Through continued financial support from the U.S. DOE and USDA, and the project coordination services of the National Biodiesel Board (NBB), the NBB's petroleum outreach team has worked tirelessly with national pipeline companies exploring the feasibility of moving biodiesel blends. There are approximately 200,000 miles of oil pipelines crisscrossing the United States. America relies on oil pipelines to meet its growing energy needs; therefore, the biodiesel industry may also need to rely on the pipelines to help secure a long-standing place in the national energy landscape.
Some interesting facts retrieved during the petroleum team's research indicated that shipping a gallon of gasoline from Houston to New York Harbor costs only 3 cents via pipeline. Pipelines transport more than 17 percent of all freight moved in America, yet pipelines only account for 2 percent of the country's freight bill.* In contrast, moving a 5,000- to 6,000-gallon load via truck would cost 20 cents or more per gallon, while rail would be 10 cents or more per gallon. Clearly, petroleum pipelines could help reduce the economic and efficiency disparities of various modes of liquid fuel transportation.
So, where are we?
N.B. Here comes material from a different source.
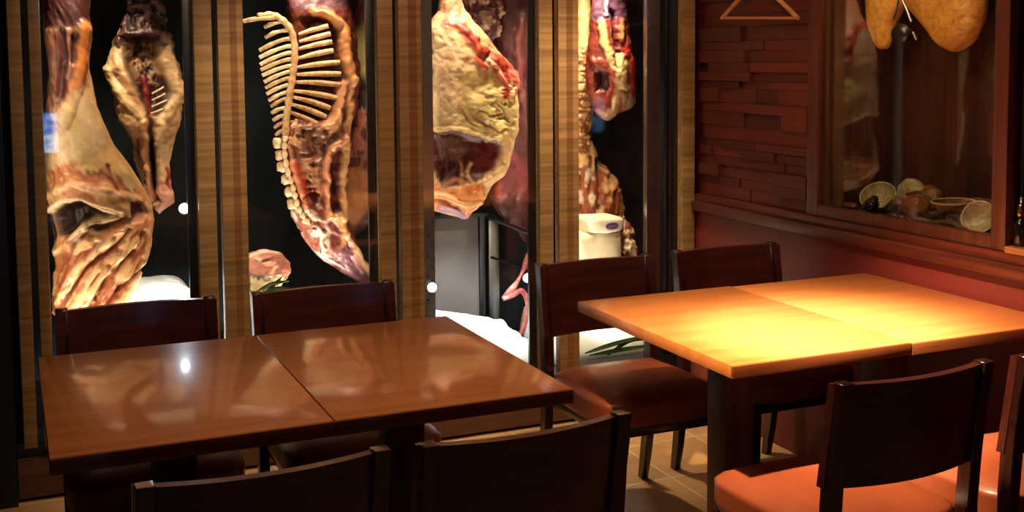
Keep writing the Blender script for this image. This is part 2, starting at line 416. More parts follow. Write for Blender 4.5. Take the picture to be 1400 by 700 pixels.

The industry's first attempt at shipping, conducted by Colonial Pipeline last summer, revealed that a B5 blend shipped from Pasadena, Texas, to Linden, N.J., demonstrated no adverse impact to the base fuel specification. All ASTM D 975 specifications were acceptable, and contained no water or sediment traces. Countrymark Co-op conducted a B5 run in Indiana on its company-owned pipeline last summer with similar positive results. B5 has been run in pipelines in Europe on a daily basis for years.
These results indicated a successful pipeline movement on systems that don't carry jet fuel, which rules out Colonial Pipeline. Three important issues remain for biodiesel to be allowed on pipelines that do carry jet fuel: What level of biodiesel can be allowed in jet fuel without harming jet fuel properties, how does one measure the level, and what type of procedures are needed to ensure the level of biodiesel in jet fuel is below the limit? The NBB has agreed to work with pipeline and ASTM leadership to identify a resolution to these important questions. Several other national pipeline partners have agreed to work cooperatively with our petroleum outreach team to establish additional movements of biodiesel within their systems. They say they want to support the NBB's efforts to open the national pipeline network to efficiently and economically move biodiesel from coast to coast. The NBB feels that would help take biodiesel to that next, mainstream level.